De-secularizing the Boy Scouts?

June 12, 2026

While the Boy Scout movement has secularized and lost members in the last decade, more religious scouting programs have emerged in the U.S. and Europe, writes Christopher Motz in First Things magazine (June/July). The Boy Scouting movement had strong religious foundations from its beginnings in England, France, and the U.S., joining together “duty to God” with responsibilities to others and one’s country. In its American expression, the Scouting movement embraced religious freedom, “conviction without coercion, pluralism without relativism.” As recently as 2000, Motz writes that the Boy Scouts resisted trends that legally challenged its traditional religious and moral positions, such as its refusal to allow atheist and gay members. That changed in 2013 when the Scouts reversed a 103-year-old rule proscribing open homosexuality among youth members and, a few years later, scoutmasters. Many members and scoutmasters saw this move as betraying the religious-based morals of the organization and left, according to Motz. Since 2015, U.S. membership in the Scouts fell from 2.2 million to less than 1 million, despite opening its ranks to girls in 2018 (and changing its name to Scouting America). 
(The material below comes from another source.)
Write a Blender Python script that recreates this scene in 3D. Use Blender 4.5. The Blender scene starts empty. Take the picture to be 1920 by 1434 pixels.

The U.S. military has had a special relationship with Scouting, and current Secretary of War Pete Hegseth has attempted to revive the organization along martial and traditional moral lines. 

Boy Scouts article

Although on a smaller scale than Scouting America, scouting alternatives inspired by its founder Robert Baden-Powell are growing, Motz writes. Religious families have founded faith-based scouting groups, such as Trail Life USA, Troops of St. George, and the Federation of North American Explorers. In Europe, the Scouting movement still serves as a “stronghold of religious youth formation. Increasingly, moral formation is provided by institutions that are unafraid to exercise the freedom to impose moral and religious standards” secured by earlier court decisions that turned back liberalization in the older Boy Scouts organization, Motz writes. He concludes that even though he is uncertain that Scouting America’s “reserves of religious and cultural capital” can be replaced quickly at scale, many parents see their local Scouting troops as still maintaining traditional moral and religious standards.